I quite liked the set up of the story, as the novel opens in the 1990s in America with an elderly lady and hints of her past, though we don't discover her identity until the novel's close. These parts in the more modern day are only fleeting though, and the vast majority of the story takes part in the earlier time frame in France.
I also liked that Kristin doesn't portray all Germans as bad, with Beck's character in particular highlighting that many of these soldiers were just men away from their own homes and families too. At the same time, she shows some of the French citizens betraying their own people and enjoying their positions of privilege under the Nazi rule, such that it is not all black and white, though of course plenty of Nazi brutality is shown too.
When it came to the two sisters, I did initially find it easier to connect to Vianne as opposed to Isabelle, who at times just came across as childish and impulsive to the point of reckless. Certainly she did grow on me, and to be fair there were times in the story where Vianne rather grated on my nerves too. In some ways I felt that Kristin had made the characters somewhat too cliched in just how opposite they were. There was development of both characters in the story, and I did think she captured the complicated relationship between them. Did I quite believe Isabelle as this SOE heroine, well the answer is no.
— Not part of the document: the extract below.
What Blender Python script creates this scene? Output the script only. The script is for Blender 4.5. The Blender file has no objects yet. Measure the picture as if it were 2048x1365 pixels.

One of my main criticisms would be that the plot and characters felt too contrived at times. Also some of the romance was just laughably bad, such as between Isabelle and Gaetan. At times it seemed that Kristin was trying too hard with things, and yet scenes that should have hit hard, missed the mark for me, and as the story went on it dragged and felt more tedious in parts. Also I'm pretty sure there were some gaping mistakes, with characters just conveniently turning up where Kristin wanted them to be for the sake of the plot.
In the end this turned out to be a very average read for me, which didn't live up to its potential or the hype, mainly because of the writing and characterisation.